Et pour les années suivantes, comment vous croire, alors que nous avons l'expérience des déclarations de M. Copé qui, avant de présider le groupe UMP de notre assemblée, était ministre du budget et que nous avions surnommé « Monsieur à l'euro près » car il avait promis, au nom du Gouvernement, que tous les transferts de responsabilité aux collectivités locales seraient compensés « à l'euro près », – ce qui, les départements et les régions en savent quelque chose, n'a absolument pas été le cas ?

Les responsables politiques nationaux que nous sommes, qui connaissons les collectivités locales, savent bien que quelqu'un paiera.

Ce seront d'abord les ménages. Nous ne voulons pas, nous, qu'ils payent davantage car ils payent déjà beaucoup, en particulier la taxe d'habitation, qui est l'un des impôts les plus injustes et que vous ne voulez pas réformer, si ce n'est en augmentant les valeurs locatives, ce qui se traduira par une augmentation de la taxe, ainsi que le Président de la République l'a annoncé hier.

Cette décision sera également au détriment de la qualité de la dépense publique : les services publics, auxquels les Français sont attachés, seront dégradés, l'investissement aussi. Comment pouvez-vous prendre une telle responsabilité, madame Lagarde ? Comment pouvez-vous, d'un côté, défendre le plan de relance, faire appel à l'engagement des collectivités locales et, de l'autre, les priver de moyens d'action ?

Le temps de réaction est toujours un peu lent, mais aujourd'hui, dans nos circonscriptions, de nombreux chefs d'entreprise attachés à l'investissement des collectivités locales viennent nous dire leur désarroi. Je sais que vous ne voulez pas répondre à cette question, parce que vous êtes embarrassée.

Votre réforme, qui commence maintenant, c'est la négation de la décentralisation. C'est un frein à l'investissement public. Sachant que les collectivités locales représentent les trois quarts de l'investissement public en France et que l'État est en réalité incapable d'investir, vous prenez là une lourde responsabilité pour l'avenir, car vous mettez à mal la cohésion sociale et territoriale.

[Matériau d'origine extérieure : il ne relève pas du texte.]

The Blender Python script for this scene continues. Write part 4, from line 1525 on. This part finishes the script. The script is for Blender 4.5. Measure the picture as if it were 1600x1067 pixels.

En outre, la mise au pas électorale des collectivités a été annoncée hier, avec un nouveau mode de scrutin à un tour pour élire le fameux « conseiller territorial ». Nous venons d'assister, hier aussi, à un triste spectacle : la majorité a adopté le texte de redécoupage des circonscriptions des députés. Un découpage peut en cacher un autre : après le redécoupage des circonscriptions se prépare déjà le redécoupage des cantons pour mettre en place le conseiller territorial, avec l'élection à un tour.